Worse, many of the schools being designed and built today aren’t much different than those of the 70s or earlier. Schools have become, design-wise, an ultimate manifestation of function over form.

As long as the function is learning, the form has been rendered nearly irrelevant. But while the function of schools remains the same, the strategies, tactics and even ideas about learning have all changed. Yet we still think schools are just the boxes in which those things happen. So we get more and more learning boxes the way we always had them – essentially eliminating the prospect of educating out-of-the-box thinkers from in-the-box classrooms.

“The lack of innovation around spaces for education is a serious problem,” school designer Danish Kurani of Kurani design told me. “We know how to build schools, we know what they look like, what they cost and what we want them to do. And that’s usually all we see – the way we used to do it. The problem is, when schools are being designed, we’re blind to the reality that everything is changing so we keep on doing what we’ve always done.”

Kurani, who just designed a new computer science lab for Google and MIT, recently wrote in Quartz, “We are building a state-of-the-art Formula 1 engine in the body of an old, broken-down Buick, and wondering why the car won’t go.”
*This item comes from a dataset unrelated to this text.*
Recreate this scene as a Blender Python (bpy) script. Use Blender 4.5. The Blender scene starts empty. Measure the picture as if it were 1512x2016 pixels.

That’s exactly right. On school design and buildings, the gap between what are able to do and what the spaces allow for is on par with requesting an Uber by carrier pigeon.

And, yes, of course, investing in new school designs and spaces will be expensive. But compared to what?

In pure dollars and cents, we’re collectively investing tens of billions of dollars annually in education expenditures such as teacher training, new teaching technologies and curriculum advancements and assessments – investments which are being undercut by poor, outdated and incompatible learning places. Spending all that money and not spending more on better, tech-savvy learning centers is like putting new floors in a house with a leaking roof – the floors will be amazing but at some point you’re going to have to replace the roof to protect the investment you already made in your floors.

For the all wisdom and convenience showered on us by our innovation demi-gods, they’ve overlooked – we’ve all overlooked – many spaces and places in profound need of some innovation.